Vernon Subutex 1
Virginie Despentes's Vernon Subutex trilogy is the zeitgeistiest thing I ever read. Everything about it is contemporary, right down to the fearless woman author who doesn't think of herself as a feminist and gives an impression at least in interviews of habitually killing rapists . . . [It] has dupes and assholes and racists and the people they hate and a stunning diversity of internal monologues and trans true love. Like the last decade, it searches for a happy ending that isn't merely personal and can't find it . . . These novels with their depth and detail kick TV's sorry ass. --Nell Zink, Bustle, The Best Books Of The 2010s
From the provocative writer and filmmaker Virginie Despentes comes volume one of her acclaimed trilogy of novels, Vernon Subutex--short-listed for the Man Booker International Prize. But who is Vernon Subutex?

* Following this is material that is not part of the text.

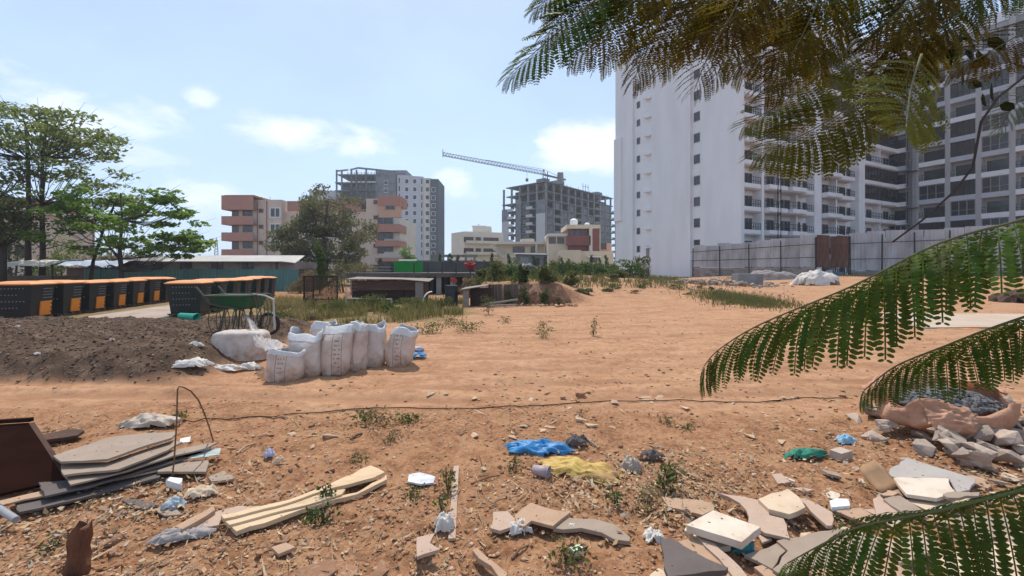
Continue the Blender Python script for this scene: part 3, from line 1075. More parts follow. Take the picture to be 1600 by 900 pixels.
m_.taper((ctip.x - 3.2, ctip.x - .8, -.9, .9), (ctip.x - 3.0, ctip.x - 1, -.8, .8), ctip.z - 1.6, ctip.z + 2.6)
m_.build('counterweight', CONCRETE, crane)
m_ = MB()
hk = root + dj * .17
m_.bar(hk, hk - Vector((0, 0, 2.6)), .1)
m_.box(hk.x - .5, hk.x + .5, hk.y - .4, hk.y + .4, hk.z - 3.6, hk.z - 2.6)
m_.build('hook_block', CR_Y, crane)

# ---------------------------------------------------------------- low cream buildings
def low_house(name, label, px0, px1, pyt, Y, depth, mat, cat='house', rz=0):
    p = at(px0, HZ, Y)
    th = thing(name, label, cat, (p.x, Y, 0), rz)
    s_ = Y / F
    return th, (lambda px: (px - px0) * s_), (lambda py: HC + (HZ - py) * s_)


hA, hx, hz_ = low_house('apartment_house', 'pale cream three storey block with a plain blank end wall', 700, 783, 361, 110, 12, PALE_CREAM)
m_ = MB()
m_.prism([(hx(725), 0), (hx(785), 4), (hx(785), 14), (hx(700), 14), (hx(700), 6)], 0, hz_(361.5))
m_.build('wall', PALE_CREAM, hA)
MB().box(hx(735), hx(765), 6, 12, hz_(362), hz_(350)).build('stair_head', PALE_CREAM, hA)
MB().box(hx(734), hx(757), 5.8, 12.2, hz_(351), hz_(349)).build('roof_slab', PALE_CREAM, hA)
ra = math.atan2(4, hx(785) - hx(725))
w8f, w8p = win_mesh('window', 1.3, 1.2, MAROON, .08, .1), pane_mesh(1.3, 1.2, DARK_GLASS)
for yy in (377.5, 395):
    m_ = MB()
    L_ = math.hypot(4, hx(785) - hx(725))
    m_.box(0.3, L_, -1.1, 0, 0, .2)
    m_.box(.3, L_, -1.1, -1.0, .2, .75)
    m_.build('balcony', PALE_CREAM, hA, (hx(725), 0, hz_(yy + 2.8)), (0, 0, ra))
    for fx in (.06, .17, .36, .56, .68, .82):
        put_win(hA, hx(725) + (hx(785) - hx(725)) * fx, 4 * fx, hz_(yy), w8f, w8p, ra)
m_ = MB()
m_.bar((hx(744), 7, hz_(349)), (hx(744), 7, hz_(346)), .08)
m_.bar((hx(742), 7, hz_(347)), (hx(747), 7, hz_(347)), .06)
m_.build('antenna', DARK_METAL, hA)

hB, hx, hz_ = low_house('house', 'low cream house with an outside stair and wide roof slab', 770, 850, 375, 95, 10, CREAM)
MB().box(hx(776), hx(851), 0, 9, 0, hz_(382)).build('wall', CREAM, hB)
MB().box(hx(772), hx(852), -1.2, 9.2, hz_(382), hz_(378)).build('roof_slab', PALE_CREAM, hB)
MB().box(hx(814), hx(836), 3, 8, hz_(379), hz_(372)).build('stair_head', CREAM, hB)
m_ = MB()
for i in range(9):
    m_.box(hx(766) + i * .32, hx(766) + i * .32 + .5, -1.6, -.4, hz_(383) - .3 * i - .5, hz_(383) - .3 * i)
m_.build('stair', PALE_CREAM, hB)
for px_ in (806, 815, 834):
    put_win(hB, hx(px_), 0, hz_(394), w8f, w8p)
m_ = MB()
m_.box(hx(836), hx(839), -1.1, -.9, hz_(402), hz_(381))
m_.build('post', PALE_CREAM, hB)
MB().box(hx(780), hx(851), -.08, 0.0, hz_(402), hz_(399)).build('sunshade', PALE_CREAM, hB)

hC, hx, hz_ = low_house('house', 'cream house with a maroon upper front and a white porch tower', 856, 955, 350, 88, 10, CREAM)
MB().box(hx(857), hx(890), 0, 9, 0, hz_(366)).build('wall', CREAM, hC)
MB().box(hx(856), hx(891), -.25, 9.1, hz_(369), hz_(365)).build('roof_parapet', PALE_CREAM, hC)
MB().box(hx(887), hx(921), -.5, 9, 0, hz_(358)).build('wall', MAROON, hC)
MB().box(hx(884), hx(936), -1.3, 9, hz_(358), hz_(352)).build('roof_slab', CREAM, hC)
MB().box(hx(919), hx(936), -1.4, 6, 0, hz_(355)).build('porch_tower', PALE_CREAM, hC)
MB().box(hx(924), hx(934.5), -1.52, -1.4, hz_(395), hz_(358)).build('maroon_panel', MAROON, hC)
MB().box(hx(884), hx(921), -1.4, -.6, hz_(384), hz_(369)).build('balcony', MAROON, hC)
for px_, py_ in ((863, 380), (876, 380)):
    put_win(hC, hx(px_), 0, hz_(py_), w8f, w8p)
for px_ in (893, 902, 911):
    put_win(hC, hx(px_), -.5, hz_(369), w8f, w8p)
MB().box(hx(870), hx(903), -4, -3, 0, hz_(392)).build('boundary_wall', CREAM, hC)
MB().box(hx(905), hx(955), -2, 8, 0, hz_(393)).build('side_wall', CREAM, hC)
MB().box(hx(935), hx(955), 0, 8, hz_(393), hz_(380)).build('side_wall', PEACH, hC)
MB().box(hx(915), hx(935), -2.6, -1.5, hz_(402.5), hz_(401)).build('sunshade', WHITE, hC)
for px_ in (925, 942):
    put_win(hC, hx(px_), -2 if px_ < 930 else 0, hz_(410 if px_ < 930 else 389), w8f, w8p)
water_tank(hC, hx(901), 4, hz_(352), .85, 1.9, WHITE)
water_tank(hC, hx(924), 5, hz_(352), .6, 1.1, WHITE)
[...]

Vernon Subutex was once the proprietor of Revolver, an infamous music shop in Paris, where his name was legend throughout Paris. By the 2000s, however, with the arrival of the internet and the decline in CD and vinyl sales, his shop is struggling, like so many others. When it closes, Subutex finds himself with nowhere to go and nothing to do. Before long, his savings are gone, and when the mysterious rock star who had been covering his rent suddenly drops dead of a drug overdose, Subutex finds himself launched on an epic saga of couch-surfing, boozing, and coke-snorting before finally winding up homeless. Just as he resigns himself to life as a panhandler, a throwaway comment he once made on Facebook takes the internet by storm.
The word is out: Subutex is lugging around a bunch of VHS tapes shot by that same dead rock musician--his last recordings on this earth. Soon a crowd of wild characters, from screen writers to social media groupies, from porn stars to failed musicians to random misfits, are hot on Vernon's trail . . . but Vernon is none the wiser.